Sunday, April 13, 2014

Game of the Day (4/12/14)

Here I spent all that effort talking up April 11 in yesterday's post, and the next day goes and upstages it. There were four extra-inning games again, but this time, they were complemented by a pair of fine nine-inning contests.

The best of the bunch was both the longest and highest-scoring of the extra-inning games (which is usually an excellent combination): Mets 7, Angels 6 (13).

Jered Weaver started the game for the Angels, and allowed a walk and steal to Eric Young Jr. leading off the first. Daniel Murphy grounded out, moving Young to third, and David Wright then flied to left. Young tagged and tried for home, but was thrown out by Collin Cowgill.

Cowgill kept up the good work in the bottom of the inning, leading off with a single against New York's Jon Niese. A Mike Trout grounder moved him to second, and Albert Pujols singled him around for he game's first run. Howie Kendrick ended the inning with a double play ball, however, and the Mets tied it in the top of the second on a solo homer by Lucas Duda.

The starters calmed things down considerably after that, and the next three half-innings were devoid of baserunners. Wright and Curtis Granderson drew walks from Weaver in the top of the fourth, but Wright was thrown out stealing third to dampen the threat. Trout led off the bottom of the inning with a single and advanced 90 feet on each of two groundouts before being stranded at third.

Weaver set the Mets down 1-2-3 in both the fifth and sixth innings, and his teammates reclaimed the lead for him, as Chris Iannetta homered in the former inning and Cowgill went deep in the latter. The 3-1 advantage proved insufficient in the top of the seventh, however. Granderson drew a one-out walk, and after Ike Davis flied out, singles by Duda and Juan Lagares made it 3-2 and put the tying run in scoring position. Weaver was pulled in favor of Fernando Salas, who ran the count full on Anthony Recker. Recker then hit a flare to medium center that dropped just in front of a diving Trout. Since the count had been full, the runners were off with the pitch, and Trout's dive failed to corral the ball. Those factors combined to allow Lagares to score from first on a single, which is... unusual. It was the go-ahead run for a 4-3 New York edge.

Erick Aybar drew a walk to start the bottom of the seventh, but was doubled off after a line drive from Raul Ibanez found Davis's glove. Wright singled against Michael Kohn and was stranded in the top of the eighth. The bottom of the inning saw Carlos Torres replace Niese with one out, allow a single to pinch hitter JB Shuck, and then coax a double play ball from Trout to end the inning.

The lead grew larger in the top of the ninth. Dane De La Rosa walked Davis and allowed a one-out single to Lagares before being removed for Kevin Jepsen. Recker greeted Jepsen with a base-loading walk, and Omar Quintanilla followed with a two-run single to make it a 6-3 margin. Young was hit by a pitch to reload the bases, but Murphy struck out and Wright flied out to lose the chance for additional insurance.
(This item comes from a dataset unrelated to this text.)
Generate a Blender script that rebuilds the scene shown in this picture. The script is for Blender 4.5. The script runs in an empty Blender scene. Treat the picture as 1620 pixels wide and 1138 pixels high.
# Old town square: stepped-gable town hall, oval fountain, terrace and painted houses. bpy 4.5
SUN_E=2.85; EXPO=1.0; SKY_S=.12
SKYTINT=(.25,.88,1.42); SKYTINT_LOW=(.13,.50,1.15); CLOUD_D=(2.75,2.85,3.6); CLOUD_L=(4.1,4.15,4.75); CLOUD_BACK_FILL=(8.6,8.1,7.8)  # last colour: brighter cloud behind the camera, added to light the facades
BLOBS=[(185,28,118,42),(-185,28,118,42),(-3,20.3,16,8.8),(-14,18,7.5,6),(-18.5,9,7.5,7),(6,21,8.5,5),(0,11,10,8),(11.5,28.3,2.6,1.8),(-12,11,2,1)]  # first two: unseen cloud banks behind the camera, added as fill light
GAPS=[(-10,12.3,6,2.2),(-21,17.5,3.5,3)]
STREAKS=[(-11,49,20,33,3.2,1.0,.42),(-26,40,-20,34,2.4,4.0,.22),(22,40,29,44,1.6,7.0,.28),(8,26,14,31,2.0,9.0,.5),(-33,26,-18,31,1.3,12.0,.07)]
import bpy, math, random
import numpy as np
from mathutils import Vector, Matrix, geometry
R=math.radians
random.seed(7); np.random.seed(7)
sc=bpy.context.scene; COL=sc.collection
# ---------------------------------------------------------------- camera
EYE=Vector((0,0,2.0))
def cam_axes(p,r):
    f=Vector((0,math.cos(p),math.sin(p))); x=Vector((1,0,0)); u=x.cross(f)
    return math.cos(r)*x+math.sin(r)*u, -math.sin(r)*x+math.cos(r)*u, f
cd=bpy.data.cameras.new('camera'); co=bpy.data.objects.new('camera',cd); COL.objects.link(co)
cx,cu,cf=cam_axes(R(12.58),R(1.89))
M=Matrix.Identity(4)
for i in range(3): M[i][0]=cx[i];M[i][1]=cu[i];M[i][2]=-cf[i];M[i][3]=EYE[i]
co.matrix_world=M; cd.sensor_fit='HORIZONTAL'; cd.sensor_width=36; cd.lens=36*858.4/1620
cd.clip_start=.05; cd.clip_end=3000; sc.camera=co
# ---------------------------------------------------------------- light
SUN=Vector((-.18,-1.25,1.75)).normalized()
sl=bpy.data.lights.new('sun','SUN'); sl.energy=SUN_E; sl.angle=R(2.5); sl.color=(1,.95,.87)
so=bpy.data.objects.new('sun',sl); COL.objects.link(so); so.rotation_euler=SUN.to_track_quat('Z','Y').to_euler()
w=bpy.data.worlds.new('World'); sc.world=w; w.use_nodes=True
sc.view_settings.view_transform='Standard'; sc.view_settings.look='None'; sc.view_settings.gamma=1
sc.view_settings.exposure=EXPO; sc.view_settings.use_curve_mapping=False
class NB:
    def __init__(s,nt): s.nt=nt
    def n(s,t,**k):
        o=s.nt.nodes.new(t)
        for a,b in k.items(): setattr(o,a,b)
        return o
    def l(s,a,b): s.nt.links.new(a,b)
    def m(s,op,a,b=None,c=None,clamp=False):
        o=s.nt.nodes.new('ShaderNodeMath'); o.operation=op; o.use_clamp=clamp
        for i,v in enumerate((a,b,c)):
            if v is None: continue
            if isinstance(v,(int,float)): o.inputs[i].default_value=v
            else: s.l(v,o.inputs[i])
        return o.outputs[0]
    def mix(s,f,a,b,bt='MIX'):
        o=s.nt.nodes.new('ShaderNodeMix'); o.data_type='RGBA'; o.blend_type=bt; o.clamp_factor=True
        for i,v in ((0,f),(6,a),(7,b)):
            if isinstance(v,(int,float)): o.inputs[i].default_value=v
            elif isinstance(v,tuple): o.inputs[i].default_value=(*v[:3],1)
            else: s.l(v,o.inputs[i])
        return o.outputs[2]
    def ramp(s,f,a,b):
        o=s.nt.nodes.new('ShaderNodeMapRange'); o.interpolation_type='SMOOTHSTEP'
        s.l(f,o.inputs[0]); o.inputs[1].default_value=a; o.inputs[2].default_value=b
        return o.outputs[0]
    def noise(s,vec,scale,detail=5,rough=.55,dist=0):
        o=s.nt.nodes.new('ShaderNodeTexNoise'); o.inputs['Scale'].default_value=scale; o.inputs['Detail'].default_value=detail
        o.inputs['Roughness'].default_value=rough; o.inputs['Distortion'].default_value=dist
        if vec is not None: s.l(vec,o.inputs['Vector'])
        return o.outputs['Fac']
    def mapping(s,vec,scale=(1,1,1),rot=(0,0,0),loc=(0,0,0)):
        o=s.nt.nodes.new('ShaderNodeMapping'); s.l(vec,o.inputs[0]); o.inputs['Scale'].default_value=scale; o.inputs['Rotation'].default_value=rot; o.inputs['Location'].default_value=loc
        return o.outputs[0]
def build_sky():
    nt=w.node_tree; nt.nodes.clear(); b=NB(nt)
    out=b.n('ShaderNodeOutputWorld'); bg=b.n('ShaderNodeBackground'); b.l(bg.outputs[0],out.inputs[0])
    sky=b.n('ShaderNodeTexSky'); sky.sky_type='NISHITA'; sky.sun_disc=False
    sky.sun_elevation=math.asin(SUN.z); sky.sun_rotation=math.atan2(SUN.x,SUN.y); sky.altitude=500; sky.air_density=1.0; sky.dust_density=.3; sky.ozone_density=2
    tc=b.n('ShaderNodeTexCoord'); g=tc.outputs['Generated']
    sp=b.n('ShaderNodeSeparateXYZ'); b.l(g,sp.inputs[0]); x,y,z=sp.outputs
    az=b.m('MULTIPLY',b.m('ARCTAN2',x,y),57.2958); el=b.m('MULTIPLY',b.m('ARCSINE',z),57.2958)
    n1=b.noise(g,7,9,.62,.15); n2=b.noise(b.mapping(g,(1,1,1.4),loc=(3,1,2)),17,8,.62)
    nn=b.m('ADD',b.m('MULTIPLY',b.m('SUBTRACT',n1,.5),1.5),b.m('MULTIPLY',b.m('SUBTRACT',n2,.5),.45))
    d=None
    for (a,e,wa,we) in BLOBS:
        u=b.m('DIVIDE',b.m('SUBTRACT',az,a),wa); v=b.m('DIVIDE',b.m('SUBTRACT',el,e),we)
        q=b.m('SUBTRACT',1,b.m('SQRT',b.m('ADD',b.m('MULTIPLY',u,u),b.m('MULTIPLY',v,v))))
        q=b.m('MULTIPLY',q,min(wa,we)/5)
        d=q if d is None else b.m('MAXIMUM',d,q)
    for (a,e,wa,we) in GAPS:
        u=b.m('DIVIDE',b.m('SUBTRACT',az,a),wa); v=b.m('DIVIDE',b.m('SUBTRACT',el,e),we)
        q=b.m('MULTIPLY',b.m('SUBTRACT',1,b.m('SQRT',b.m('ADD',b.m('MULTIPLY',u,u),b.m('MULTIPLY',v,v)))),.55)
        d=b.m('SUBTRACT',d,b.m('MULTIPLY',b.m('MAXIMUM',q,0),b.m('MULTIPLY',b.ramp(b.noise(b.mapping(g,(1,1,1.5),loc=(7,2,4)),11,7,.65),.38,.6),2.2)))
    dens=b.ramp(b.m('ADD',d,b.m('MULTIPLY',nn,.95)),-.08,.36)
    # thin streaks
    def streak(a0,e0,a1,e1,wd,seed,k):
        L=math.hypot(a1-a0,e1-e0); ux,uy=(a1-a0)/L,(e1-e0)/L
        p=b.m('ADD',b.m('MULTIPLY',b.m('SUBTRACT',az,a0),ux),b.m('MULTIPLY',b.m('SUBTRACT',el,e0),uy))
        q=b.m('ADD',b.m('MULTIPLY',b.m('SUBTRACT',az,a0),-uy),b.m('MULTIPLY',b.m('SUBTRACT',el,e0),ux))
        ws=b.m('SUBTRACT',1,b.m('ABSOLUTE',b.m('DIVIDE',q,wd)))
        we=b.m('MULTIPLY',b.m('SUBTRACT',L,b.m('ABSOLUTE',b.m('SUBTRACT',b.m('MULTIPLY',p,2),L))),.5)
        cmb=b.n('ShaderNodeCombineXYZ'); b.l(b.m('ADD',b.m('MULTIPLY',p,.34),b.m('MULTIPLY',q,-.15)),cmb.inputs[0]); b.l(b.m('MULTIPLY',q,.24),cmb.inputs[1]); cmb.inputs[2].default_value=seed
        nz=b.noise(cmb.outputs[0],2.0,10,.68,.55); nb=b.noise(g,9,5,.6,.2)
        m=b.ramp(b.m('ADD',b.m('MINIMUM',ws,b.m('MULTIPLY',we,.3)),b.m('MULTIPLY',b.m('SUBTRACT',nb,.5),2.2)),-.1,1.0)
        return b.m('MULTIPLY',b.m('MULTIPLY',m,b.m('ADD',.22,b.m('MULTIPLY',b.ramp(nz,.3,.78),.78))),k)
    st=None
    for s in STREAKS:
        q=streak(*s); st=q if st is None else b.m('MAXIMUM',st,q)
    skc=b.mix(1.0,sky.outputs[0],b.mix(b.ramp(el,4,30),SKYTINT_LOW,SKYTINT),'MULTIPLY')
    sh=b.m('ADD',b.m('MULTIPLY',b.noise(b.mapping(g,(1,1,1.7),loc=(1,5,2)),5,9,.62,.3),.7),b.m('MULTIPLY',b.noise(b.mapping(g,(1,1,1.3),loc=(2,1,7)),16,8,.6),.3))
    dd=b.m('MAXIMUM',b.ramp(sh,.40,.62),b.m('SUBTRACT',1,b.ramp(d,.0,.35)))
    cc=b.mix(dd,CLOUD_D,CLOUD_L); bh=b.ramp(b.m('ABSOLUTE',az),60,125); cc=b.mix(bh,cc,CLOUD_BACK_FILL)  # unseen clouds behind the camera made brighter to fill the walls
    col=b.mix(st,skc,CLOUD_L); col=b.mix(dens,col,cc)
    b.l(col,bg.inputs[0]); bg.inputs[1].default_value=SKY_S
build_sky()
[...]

The Mets would regret that missed opportunity soon after. Jose Valverde got through the first two Angel hitters of the bottom of the ninth without incident, but David Freese then singled, Aybar walked, and Ibanez whacked a 1-0 pitch over the right field fence for a game-tying three-run homer.

Ernesto Frieri worked an immaculate tenth to open the extra frames, and Scott Rice and Gonzalez Germen combined to do the same for New York. Joe Smith circumvented a Quintanilla single in the eleventh, while Germen set the Angels down 1-2-3.

The Mets rallied in the twelfth against Matt Shoemaker. Granderson singled with two outs, and Davis and Duda both walked to load the bases before Lagares struck out to leave all three runners in place. John Lannan managed a spotless home half of the inning, and Shoemaker came out for a second inning in the thirteenth. It went even worse than his first, as Recker led off with a home run to put the Mets back in front. Quintanilla then singled and made it as far as third before Wright's flyout stranded him, but the extra run proved unnecessary this time as Lannan retired three more Angels in a row (ending with Trout) to secure the victory.

This was a fine game all around, but it was particularly noteworthy for the efforts of Anthony Recker, a 30-year-old catcher playing in his 81st career major league game. He had two hits and three RBI, with the latter mark tying his career high. More significantly, the three runs Recker drove in were the tying and go-ahead runs in the seventh, and the go-ahead run in the thirteenth; he also drew a walk to contribute to a run-scoring rally in the ninth. Those three plays helped him amass .715 WPA on the day, which more than doubled his previous career high.

I always love it when a bit player has a thoroughly decisive role in a Game of the Day. When it's a 13-inning Game of the Day that features a game-tying three-run homer in the ninth, so much the better. This game scores as the sixth-best of the season to date; more importantly, it also gives Anthony Recker a strong candidate for his fondest MLB memory.